The Truth has shared so much of Itself with me
That I can no longer call myself
a man, a woman, an angel, or even a pure soul.
Love has befriended Hafiz.
It has turned to ash and freed me
Of every concept and image my mind has ever known.
--Hafiz, 1320-1389
Would you say that the book, "The Secret" is Diet Kabbalah or rather Kabbalah Light?
Jill Bolte Taylor's speech about her experiences during a stroke were deeply moving to me (http://blog.ted.com/2008/03/jill_bolte_tayl.php). She got past all of my anti-religion filters by not using any loaded terms, but the experience she described was similar to what many people often talk about in terms of the "spiritual".
I did a thought experiment recently, while I was trying to get over creative block, in which I pretended to believe in there being a spirit larger than myself. I was surprised by immediately feeling much more relaxed, comforted, happy and infinitely more playful and creative. Of course, the analytical me insists that it was just a way to trick my brain into thinking in a new way and is otherwise without merit. However, it was such a wonderful feeling, that I don't care.

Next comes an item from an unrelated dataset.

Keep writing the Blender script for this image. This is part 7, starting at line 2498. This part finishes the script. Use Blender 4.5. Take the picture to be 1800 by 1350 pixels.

So having now experienced this joy briefly for myself, I'm looking for ways to explore this side of my brain/being, but I'm repelled by the dogma and rules of all organized religions. I look forward to following your posts to see if there is something in Kabbalah that will help me gain better access to this part of my self.
"A contemporary teacher might tell you it's the secret to getting everything you want."
What proof are you looking for? Whether or not a contemporary teacher might say that? Or if said teacher can prove Kaballah is in fact the secret to getting everything you want? If it's the latter, how does one go about proving whether or not Kabalistic methods do indeed get you everything you want? What if the secret is understanding that everything you ever could want is really within and has nothing to do with the material world?
The best way to find proof of anything (or lack thereof) is to embark on the journey to discover it for yourself. Why lay the burden of proof on others? Ultimately you're just taking someones else word for it just the same.
Shalom!
Unfortunately, opiates, real and metaphorical, have negative externalities as well.
A more sociological/ethnological approach to Kabbalah would be more interesting (to me) than its philosophical bases; which like all religions rely upon suspension of scientific methods and "reality" in favour of a "faith" based approach.
So: why the recent surge of interest in Kabbalah? Is this renewed interest part of a larger trend towards alternative faiths such as paganism, eastern philosophical religions, new age mysticism...? What relation with Judaism?
I'm sure this series will prove very interesting, and informative, whether one believes in it or not. I, for one, am interested in learning about the religious philosophies and beliefs that other people have. Thank you for writing something which will undoubtedly clarify a lot of misconceptions.